Bir doktora gitmiş. “Hastayım, çok üşüyorum, üst üste giyinmek zorundayım” diye mazaretler sıralamış. Doktor da bir şekilde rapor vermiş. O da her gün dört beş ceket giyip, satıyormuş. Ne demişler, “Azmin elinden bir şey kurtulmaz” diye.
Geçirdiği bir hastalık (hala tedavisi sürüyor) onu epeyi sarsmış. Küçük, mütevazi evinde, oturup, ziyaretine gelen dostlarına, pişirdiği tatlı ve yemekleri ikram etmeyi seven, onlarla kısık sesiyle konuşup, anılarını anlatmaktan, çok zevk alıyormuş;
“Her aşıladığım ağaç, bana şifa oluyor”
“Dostlarımla yaptığımız sohbetler beni mutlu ediyor”

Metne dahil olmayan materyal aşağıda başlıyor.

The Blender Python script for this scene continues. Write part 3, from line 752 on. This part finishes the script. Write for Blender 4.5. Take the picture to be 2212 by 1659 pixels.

diyen Nazif Bey’e pişirdiği leziz yemek ve tatlıları bana tattırdığı, güzel sohbetimiz süresince, gösterdiği ilgiye, öğrettiği şeyleri dinlerken hayran kaldım.
Bir çok insanın isteyip de yapamadığı, onunsa başardığı bu yaşam tarzı, özlem duyan herkese bir gün kısmet olur umarım. Doğa ile iç içe yaşamak, doğayı sevmek, dostlarıyla bir çok şeyi paylaşmak ve “ben böyle mutluyum” demesi beni çok duygulandırdı.
Güzel meyve ağaçlarının içinde, bir gün de olsa yaşadıklarım beni çok etkiledi. Nazif Bey’e veda ederken, “yetiştirdiğiniz meyve ağaçları, her geçen gün sağlığınıza sağlık katsın, bir başka gün görüşmek dileğiyle deyip” teşekkür ettim.
Her gününüz dünden daha iyi olsun. Zeren Dağdeviren.